In City Hall, Floods, Jumpstart, Rob Hogg on April 17, 2009 at 5:21 pm

It has gnawed at flood victims who have received Jumpstart housing funds for months: That the money has come in the form of forgivable loans, which take 10 years to forgive, while Jumpstart funds for businesses are forgiven in five years.

This week, though, the Iowa Legislature passed a new law and sent it to Gov. Chet Culver that will make the term of the Jumpstart housing loans now in place and to come five years instead of ten years, Sen. Rob Hogg, D-Cedar Rapids, confirmed Friday.

Hogg, who credited Sen. Wally Horn, D-Cedar Rapids, with managing the bill through the state senate, said the measure was somewhat controversial simply because of the work required to change the terms of a large number of loans. But he said the Iowa Department of Economic Development has said it was committed to taking the work on.

Hogg noted that some Jumpstart housing awards were made with state dollars and some with federal Community Development Block Grant funds, and he said the state will have to amend its CDBG arrangement with the federal government so that both sources of forgivable loans are treated consistently.

Jon Galvin, a flood victim and Jumpstart recipient as well as vice president of the Northwest Neighbors Association, on Friday said shortening the time period on the forgivable loan from 10 years to five years puts the homeowner on the same level as the business owner.

Galvin, a retiree, says who knows how long he and his wife might live.

“At our age, our kids would be or could be still paying off these liens at the 10-year rate,” he said. Now, he said he might get out of debt again “before I leave this world.”

Local Jumpstart office upbeat; new infusion of state, federal money enough to meet commitments

In City Hall, Floods on February 5, 2009 at 12:29 pm

Gov Chet Culver is in town this afternoon to open a new Rebuild Iowa Office office and, no doubt, to talk about the $56-million disaster-relief bill he signed earlier in the week.

City Manager Jim Prosser says the city expects $20 million of the amount, with $10 million going to the local Jumpstart office.

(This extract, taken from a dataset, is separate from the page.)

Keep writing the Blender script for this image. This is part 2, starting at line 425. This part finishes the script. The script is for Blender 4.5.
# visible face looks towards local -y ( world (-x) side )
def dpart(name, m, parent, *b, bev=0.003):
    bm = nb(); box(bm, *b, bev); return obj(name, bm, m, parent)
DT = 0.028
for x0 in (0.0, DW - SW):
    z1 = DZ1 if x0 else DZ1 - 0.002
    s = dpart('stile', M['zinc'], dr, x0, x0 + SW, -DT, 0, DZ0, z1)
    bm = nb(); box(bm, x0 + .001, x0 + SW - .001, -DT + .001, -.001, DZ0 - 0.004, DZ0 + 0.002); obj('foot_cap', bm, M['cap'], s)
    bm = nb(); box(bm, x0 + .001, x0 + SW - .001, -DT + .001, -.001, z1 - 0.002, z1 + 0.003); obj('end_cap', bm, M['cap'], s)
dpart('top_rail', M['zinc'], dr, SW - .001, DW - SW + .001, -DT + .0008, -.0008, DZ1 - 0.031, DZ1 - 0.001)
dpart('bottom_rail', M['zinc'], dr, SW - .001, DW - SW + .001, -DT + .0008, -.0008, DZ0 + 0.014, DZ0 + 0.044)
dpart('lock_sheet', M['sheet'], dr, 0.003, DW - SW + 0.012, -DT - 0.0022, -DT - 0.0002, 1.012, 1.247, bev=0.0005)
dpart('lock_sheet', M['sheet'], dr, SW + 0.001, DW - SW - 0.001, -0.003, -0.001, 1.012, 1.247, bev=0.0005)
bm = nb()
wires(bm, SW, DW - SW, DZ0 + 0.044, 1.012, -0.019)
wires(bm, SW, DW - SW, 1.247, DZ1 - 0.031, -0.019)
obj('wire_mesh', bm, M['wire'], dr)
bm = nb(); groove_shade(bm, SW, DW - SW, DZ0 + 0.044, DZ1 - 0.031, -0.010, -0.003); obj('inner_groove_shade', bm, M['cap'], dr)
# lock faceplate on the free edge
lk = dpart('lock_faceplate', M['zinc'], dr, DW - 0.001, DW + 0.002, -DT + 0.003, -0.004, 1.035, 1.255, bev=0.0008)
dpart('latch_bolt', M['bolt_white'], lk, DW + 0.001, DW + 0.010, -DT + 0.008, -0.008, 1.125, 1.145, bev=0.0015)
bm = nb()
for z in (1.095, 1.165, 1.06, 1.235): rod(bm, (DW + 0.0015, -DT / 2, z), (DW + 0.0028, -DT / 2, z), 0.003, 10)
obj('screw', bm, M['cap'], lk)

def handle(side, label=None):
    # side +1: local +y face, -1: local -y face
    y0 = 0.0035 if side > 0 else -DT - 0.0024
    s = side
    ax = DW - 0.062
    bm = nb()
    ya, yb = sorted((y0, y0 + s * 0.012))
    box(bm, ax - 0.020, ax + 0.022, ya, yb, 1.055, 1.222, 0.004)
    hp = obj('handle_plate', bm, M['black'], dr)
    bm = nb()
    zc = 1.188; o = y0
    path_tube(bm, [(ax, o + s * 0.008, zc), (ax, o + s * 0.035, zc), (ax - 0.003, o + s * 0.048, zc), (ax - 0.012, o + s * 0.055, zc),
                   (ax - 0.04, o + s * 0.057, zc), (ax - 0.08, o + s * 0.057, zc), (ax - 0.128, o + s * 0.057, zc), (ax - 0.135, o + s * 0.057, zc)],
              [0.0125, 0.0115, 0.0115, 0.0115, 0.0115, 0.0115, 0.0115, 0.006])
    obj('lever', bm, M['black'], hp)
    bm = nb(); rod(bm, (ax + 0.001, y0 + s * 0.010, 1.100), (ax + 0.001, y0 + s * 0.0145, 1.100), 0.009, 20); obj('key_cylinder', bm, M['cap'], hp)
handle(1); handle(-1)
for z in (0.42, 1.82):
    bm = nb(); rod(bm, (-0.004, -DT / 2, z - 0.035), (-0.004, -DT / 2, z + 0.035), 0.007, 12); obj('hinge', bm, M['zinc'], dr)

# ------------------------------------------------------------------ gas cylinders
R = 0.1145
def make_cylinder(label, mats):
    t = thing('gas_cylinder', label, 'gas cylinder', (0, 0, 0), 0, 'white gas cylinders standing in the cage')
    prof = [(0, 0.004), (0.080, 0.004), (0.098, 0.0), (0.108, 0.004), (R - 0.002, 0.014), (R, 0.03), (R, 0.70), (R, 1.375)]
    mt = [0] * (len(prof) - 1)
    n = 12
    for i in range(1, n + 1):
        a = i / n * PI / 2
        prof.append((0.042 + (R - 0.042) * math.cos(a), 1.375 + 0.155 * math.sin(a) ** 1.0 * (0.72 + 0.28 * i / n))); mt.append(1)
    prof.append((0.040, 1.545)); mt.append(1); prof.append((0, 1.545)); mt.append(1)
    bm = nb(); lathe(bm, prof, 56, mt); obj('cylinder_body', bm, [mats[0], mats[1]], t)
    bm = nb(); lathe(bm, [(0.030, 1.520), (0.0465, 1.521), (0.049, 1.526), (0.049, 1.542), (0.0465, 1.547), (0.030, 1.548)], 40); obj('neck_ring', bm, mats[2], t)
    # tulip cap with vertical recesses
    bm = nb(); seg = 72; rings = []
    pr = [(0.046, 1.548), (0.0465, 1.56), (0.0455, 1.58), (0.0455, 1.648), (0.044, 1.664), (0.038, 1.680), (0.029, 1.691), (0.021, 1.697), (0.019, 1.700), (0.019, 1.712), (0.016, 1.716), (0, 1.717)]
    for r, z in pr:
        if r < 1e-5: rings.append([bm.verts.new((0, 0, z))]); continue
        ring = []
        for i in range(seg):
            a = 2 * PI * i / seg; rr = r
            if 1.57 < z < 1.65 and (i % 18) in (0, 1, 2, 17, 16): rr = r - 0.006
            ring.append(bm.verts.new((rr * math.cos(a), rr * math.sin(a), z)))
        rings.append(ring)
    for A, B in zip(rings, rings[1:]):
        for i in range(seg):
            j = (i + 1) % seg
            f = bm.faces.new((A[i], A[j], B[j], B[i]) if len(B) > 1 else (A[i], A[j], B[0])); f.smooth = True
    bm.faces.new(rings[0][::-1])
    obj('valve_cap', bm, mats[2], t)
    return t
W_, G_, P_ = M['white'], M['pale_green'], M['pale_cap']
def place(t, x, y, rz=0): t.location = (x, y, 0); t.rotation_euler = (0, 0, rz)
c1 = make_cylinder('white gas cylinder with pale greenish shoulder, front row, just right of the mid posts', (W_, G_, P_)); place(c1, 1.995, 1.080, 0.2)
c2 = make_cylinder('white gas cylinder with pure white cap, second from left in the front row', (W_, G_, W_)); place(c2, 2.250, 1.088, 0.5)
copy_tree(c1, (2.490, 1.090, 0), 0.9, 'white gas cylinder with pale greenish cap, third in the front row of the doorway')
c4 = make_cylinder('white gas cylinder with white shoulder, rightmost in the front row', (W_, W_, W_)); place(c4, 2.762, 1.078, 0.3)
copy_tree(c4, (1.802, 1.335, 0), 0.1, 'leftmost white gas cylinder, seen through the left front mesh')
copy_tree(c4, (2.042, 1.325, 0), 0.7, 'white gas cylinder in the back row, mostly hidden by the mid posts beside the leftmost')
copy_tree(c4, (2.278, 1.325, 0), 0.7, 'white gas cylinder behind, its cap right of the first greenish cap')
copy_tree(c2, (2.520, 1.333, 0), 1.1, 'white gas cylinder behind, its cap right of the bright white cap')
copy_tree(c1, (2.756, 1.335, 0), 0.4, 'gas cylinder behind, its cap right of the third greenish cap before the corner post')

The local office is a city operation, and the city has contracted with two nonprofit agencies to run the place.

The $10 million in new state Jumpstart money coming to the local office is the amount the office reported it needed just a week ago. The state money is particularly helpful because it has fewer strings attached to it than more plentiful federal funds, called Community Development Block Grant money. In fact, some needing housing assistance here would have had to go without but for the new infusion of state Jumpstart money.

Doug Nelson, who is running the local Jumpstart office as project manager for the Affordable Housing Network Inc., was feeling pretty good Thursday about the office’s mission.

Not only is the office getting $10 million more from the state – Nelson said it’s actually $9.6 million – but the federal government also has committed to allocating $18.8 million in CDBG money, up from $13.5 million.

In total, the local office now has a total of $35 million, an amount that Nelson says will satisfy most of the office’s commitments to date.

“I feel really comfortable where we’re at from a funding perspective,” Nelson said.

Understand, the office is following a formula that only pays part of what homeowners with flood damage need to repair a house or buy another one if it is beyond reasonable repair. The office also pays mortgage assistance on damaged homes that owners aren’t yet back in.

The local office’s work has been slowed not only by a lack of funds but also by the pace at which the funds were being made available.

The slowdown was coming, in part, because of the need for the state of Iowa to check funding awards against payments made to homeowners earlier from the Federal Emergency Management Agency and private insurers.

Sufficiently slow has the checking process been that the City Council last week loaned the local Jumpstart office up to $6 million to help get checks flowing to contractors rehabilitating homes and  for downpayment assistance for owners whose flood-damaged home can’t be repaired.

Nelson said the office will begin using city money by Friday or Monday. He said the office also had a new pot of $1 million in federal cash to make payments.